Objective:
Leave out all pictures. Return exactly the lines from the top of the material through the line containing "bg.inputs['Color'].default_value = (0.80, 0.91, 1.0, 1);".

Collected data:
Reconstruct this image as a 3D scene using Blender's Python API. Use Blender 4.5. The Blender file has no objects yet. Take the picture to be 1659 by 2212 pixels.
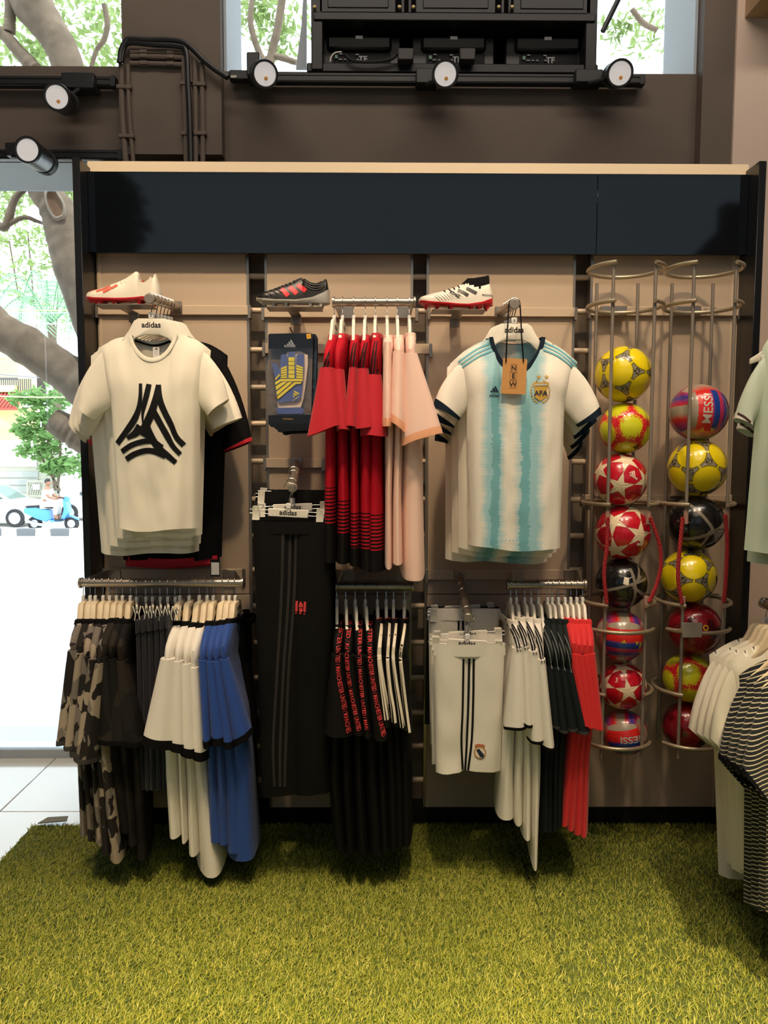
import bpy, bmesh, math, random
import numpy as np
from mathutils import Vector, Matrix, noise
from mathutils.bvhtree import BVHTree
from math import sin, cos, pi, sqrt, radians as R

SC = bpy.context.scene
COL = SC.collection
# ---------------------------------------------------------------- camera, sky, sun, lamps, exposure
F, PCX, PCY = 1660.0, 829.5, 1106.0
CAM_Z = 1.55
cd = bpy.data.cameras.new('camera'); cam = bpy.data.objects.new('camera', cd); COL.objects.link(cam)
cd.sensor_fit = 'VERTICAL'; cd.sensor_height = 24.0; cd.lens = F / 2212.0 * 24.0
CROT = Matrix.Rotation(R(-0.45), 3, 'Z') @ Matrix.Rotation(R(90 - 4.6), 3, 'X') @ Matrix.Rotation(R(0.12), 3, 'Z')
cam.matrix_world = Matrix.Translation((0, 0, CAM_Z)) @ CROT.to_4x4()
cd.clip_start = 0.05; cd.clip_end = 300
SC.camera = cam

w = bpy.data.worlds.new('sky'); SC.world = w; w.use_nodes = True
bg = w.node_tree.nodes['Background']
bg.inputs['Color'].default_value = (0.80, 0.91, 1.0, 1); bg.inputs['Strength'].default_value = 4.3

def lamp(name, typ, loc, energy, color, target=None, size=0.2, spot=None, blend=0.6, sy=None):
    l = bpy.data.lights.new(name, typ); o = bpy.data.objects.new(name, l); COL.objects.link(o)
    l.energy = energy; l.color = color; o.location = loc
    if typ == 'SUN': l.angle = R(0.8)
    elif typ == 'AREA':
        l.size = size
        if sy: l.shape = 'RECTANGLE'; l.size_y = sy
    else: l.shadow_soft_size = size
    if spot: l.spot_size = R(spot); l.spot_blend = blend
    if target is not None:
        o.rotation_euler = (Vector(target) - Vector(loc)).to_track_quat('-Z', 'Y').to_euler()
    return o
lamp('sun', 'SUN', (0, -5, 20), 3.6, (1.0, 0.96, 0.9), target=(-1.5, -1.6, 10.6))
WARM = (1.0, 0.745, 0.47)
for x, e in ((-1.0, 300), (0.15, 240), (1.2, 200)):
    lamp('ceiling_spot', 'SPOT', (x, 1.2, 4.45), e, WARM, (x * 0.9, 2.75, 1.75 if x < -0.5 else 1.9), 0.10, 46, 1.0)
for x in (-1.05, 0.15, 1.25):
    lamp('ceiling_downlight', 'SPOT', (x, 0.7, 4.45), 1450, (1.0, 0.77, 0.43), (x, 1.18, 0), 0.10, 42, 0.9)
lamp('upper_wall_fill', 'AREA', (0.4, 1.5, 5.1), 75, (1.0, 0.87, 0.74), (0.4, 3.5, 2.9), 4.4, sy=0.3)  # added area lamp that lifts the upper wall; no strip fitting is known
lamp('ambient_fill', 'AREA', (0.2, -0.6, 4.6), 30, (1.0, 0.84, 0.66), (0.2, 0.6, 0), 2.4, sy=1.6)  # unseen soft area lamp added as general ambient fill
SC.view_settings.view_transform = 'Standard'; SC.view_settings.look = 'None'
SC.view_settings.gamma = 1.0; SC.view_settings.use_curve_mapping = False
SC.view_settings.exposure = 0.0
SC.cycles.max_bounces = 7; SC.cycles.diffuse_bounces = 4; SC.cycles.glossy_bounces = 3
SC.cycles.transparent_max_bounces = 12; SC.cycles.transmission_bounces = 4
SC.cycles.use_denoising = True
SC.cycles.sample_clamp_indirect = 6.0

# ---------------------------------------------------------------- geometry helpers
def ray(px, py):
    return CROT @ Vector(((px - PCX) / F, (PCY - py) / F, -1.0))
def at(px, py, Y):                      # the point on the plane y = Y seen at a pixel of the 1659 x 2212 frame
    d = ray(px, py); return Vector((0, 0, CAM_Z)) + d * (Y / d.y)
def atz(px, py, Z):                     # the same on a level plane
    d = ray(px, py); return Vector((0, 0, CAM_Z)) + d * ((Z - CAM_Z) / d.z)
def lin(c):
    c = c / 255.0
    return c / 12.92 if c <= 0.04045 else ((c + 0.055) / 1.055) ** 2.4
def rgb(r, g, b): return (lin(r), lin(g), lin(b), 1.0)
def smooth(a, b, x):
    t = min(1, max(0, (x - a) / (b - a))) if b != a else float(x > a); return t * t * (3 - 2 * t)
def lerp(a, b, t): return a + (b - a) * t
def interp(pts, t):                     # pts: list of (t, value) sorted
    if t <= pts[0][0]: return pts[0][1]
    for (a, va), (b, vb) in zip(pts, pts[1:]):
        if t <= b: return va + (vb - va) * ((t - a) / (b - a))
    return pts[-1][1]
def spline(pts, n):                     # Catmull-Rom through a list of tuples/vectors
    P = [Vector(p) for p in pts]; out = []
    if len(P) < 3: return [P[0].lerp(P[-1], i / n) for i in range(n + 1)]
    P = [P[0] * 2 - P[1]] + P + [P[-1] * 2 - P[-2]]
    m = len(P) - 3
    for i in range(n + 1):
        u = i / n * m; k = min(int(u), m - 1); t = u - k
        a, b, c, d = P[k:k + 4]
        out.append(0.5 * ((2 * b) + (c - a) * t + (2 * a - 5 * b + 4 * c - d) * t * t + (3 * b - 3 * c + d - a) * t ** 3))
    return out

class MB:
    def __init__(s, o=(0, 0, 0)): s.v = []; s.f = []; s.m = []; s.o = Vector(o)
    def add(s, vs, fs, mi=0):
        b = len(s.v); s.v += [Vector(v) for v in vs]; s.f += [tuple(i + b for i in f) for f in fs]; s.m += [mi] * len(fs); return s
    def box(s, lo, hi, mi=0):
        x0, y0, z0 = lo; x1, y1, z1 = hi
        return s.add([(x0, y0, z0), (x1, y0, z0), (x1, y1, z0), (x0, y1, z0), (x0, y0, z1), (x1, y0, z1), (x1, y1, z1), (x0, y1, z1)],
                     [(0, 3, 2, 1), (4, 5, 6, 7), (0, 1, 5, 4), (1, 2, 6, 5), (2, 3, 7, 6), (3, 0, 4, 7)], mi)
    def bbox(s, lo, hi, r=0.004, mi=0):  # a box with bevelled edges
        bm = bmesh.new(); bmesh.ops.create_cube(bm, size=1)
        lo, hi = Vector(lo), Vector(hi)
        for v in bm.verts: v.co = Vector([lerp(lo[i], hi[i], v.co[i] + 0.5) for i in range(3)])
        r = min(r, 0.45 * min(hi - lo))
        bmesh.ops.bevel(bm, geom=bm.edges[:], offset=r, segments=1, profile=0.5, affect='EDGES')
        s.bm(bm, mi); return s
    def bm(s, bm, mi=0):
        bm.verts.index_update()
        s.add([v.co.copy() for v in bm.verts], [[v.index for v in f.verts] for f in bm.faces], mi); bm.free(); return s
    def loft(s, rings, cap0=True, cap1=True, closed=True, mi=0):
        n = len(rings[0]); vs = [p for r in rings for p in r]; fs = []
        for i in range(len(rings) - 1):
            for j in range(n if closed else n - 1):
                k = (j + 1) % n
                fs.append((i * n + j, i * n + k, (i + 1) * n + k, (i + 1) * n + j))
        if cap0 and closed: fs.append(tuple(range(n - 1, -1, -1)))
        if cap1 and closed: fs.append(tuple((len(rings) - 1) * n + j for j in range(n)))
        return s.add(vs, fs, mi)
    def tube(s, pts, r, n=8, caps=True, mi=0, radii=None):
        P = [Vector(p) for p in pts]; rings = []; prev = None
        for i, p in enumerate(P):
            t = (P[min(i + 1, len(P) - 1)] - P[max(i - 1, 0)])
            t = t.normalized() if t.length > 1e-9 else Vector((0, 0, 1))
            if prev is None:
                a = Vector((0, 0, 1)) if abs(t.z) < 0.9 else Vector((1, 0, 0))
                u = t.cross(a).normalized()
            else:
                u = (prev - t * prev.dot(t)); u = u.normalized() if u.length > 1e-6 else t.orthogonal().normalized()
            prev = u; v = t.cross(u); rr = radii[i] if radii else r
            rings.append([p + u * (rr * cos(2 * pi * k / n)) + v * (rr * sin(2 * pi * k / n)) for k in range(n)])
        return s.loft(rings, caps, caps, True, mi)
    def grid(s, fn, nu, nv, mi=0):       # fn(u, v) with u, v in 0..1
        vs = [fn(i / nu, j / nv) for j in range(nv + 1) for i in range(nu + 1)]; w = nu + 1
        return s.add(vs, [(j * w + i, j * w + i + 1, (j + 1) * w + i + 1, (j + 1) * w + i) for j in range(nv) for i in range(nu)], mi)
    def prism(s, poly, f0, f1, mi=0):    # a 2D outline between two maps 2D -> 3D
        n = len(poly); vs = [f0(*p) for p in poly] + [f1(*p) for p in poly]
        fs = [tuple(range(n - 1, -1, -1)), tuple(range(n, 2 * n))] + [(i, (i + 1) % n, n + (i + 1) % n, n + i) for i in range(n)]
        return s.add(vs, fs, mi)
    def lathe(s, prof, n, M, mi=0):      # prof: (radius, height along local z); M: 4x4
        rings = [[M @ Vector((r * cos(2 * pi * k / n), r * sin(2 * pi * k / n), h)) for k in range(n)] for r, h in prof]
        return s.loft(rings, True, True, True, mi)
    def bvh(s): return BVHTree.FromPolygons([tuple(v) for v in s.v], s.f)
    def mesh(s, name, mats, ang=40, merge=False):
        me = bpy.data.meshes.new(name)
        me.from_pydata([tuple(v - s.o) for v in s.v], [], s.f)
        for m in (mats if isinstance(mats, (list, tuple)) else [mats]): me.materials.append(m)
        if max(s.m or [0]): me.polygons.foreach_set('material_index', s.m)
        if merge or ang:
            bm = bmesh.new(); bm.from_mesh(me)
            if merge: bmesh.ops.remove_doubles(bm, verts=bm.verts, dist=2e-4)
            bmesh.ops.recalc_face_normals(bm, faces=bm.faces); bm.to_mesh(me); bm.free()
        if ang:
            me.polygons.foreach_set('use_smooth', [True] * len(me.polygons)); me.set_sharp_from_angle(angle=R(ang))
        me.update(); return me
    def build(s, name, mats, parent=None, label=None, ang=40, merge=False, kind=None):
        o = bpy.data.objects.new(name, s.mesh(name, mats, ang, merge)); COL.objects.link(o)
        if parent is not None: o.parent = parent
        elif s.o.length: o.location = s.o
        if label: o['label'] = label
        if kind: o['kind'] = kind
        return o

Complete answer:
Reconstruct this image as a 3D scene using Blender's Python API. Use Blender 4.5. The Blender file has no objects yet. Take the picture to be 1659 by 2212 pixels.
import bpy, bmesh, math, random
import numpy as np
from mathutils import Vector, Matrix, noise
from mathutils.bvhtree import BVHTree
from math import sin, cos, pi, sqrt, radians as R

SC = bpy.context.scene
COL = SC.collection
# ---------------------------------------------------------------- camera, sky, sun, lamps, exposure
F, PCX, PCY = 1660.0, 829.5, 1106.0
CAM_Z = 1.55
cd = bpy.data.cameras.new('camera'); cam = bpy.data.objects.new('camera', cd); COL.objects.link(cam)
cd.sensor_fit = 'VERTICAL'; cd.sensor_height = 24.0; cd.lens = F / 2212.0 * 24.0
CROT = Matrix.Rotation(R(-0.45), 3, 'Z') @ Matrix.Rotation(R(90 - 4.6), 3, 'X') @ Matrix.Rotation(R(0.12), 3, 'Z')
cam.matrix_world = Matrix.Translation((0, 0, CAM_Z)) @ CROT.to_4x4()
cd.clip_start = 0.05; cd.clip_end = 300
SC.camera = cam

w = bpy.data.worlds.new('sky'); SC.world = w; w.use_nodes = True
bg = w.node_tree.nodes['Background']
bg.inputs['Color'].default_value = (0.80, 0.91, 1.0, 1); bg.inputs['Strength'].default_value = 4.3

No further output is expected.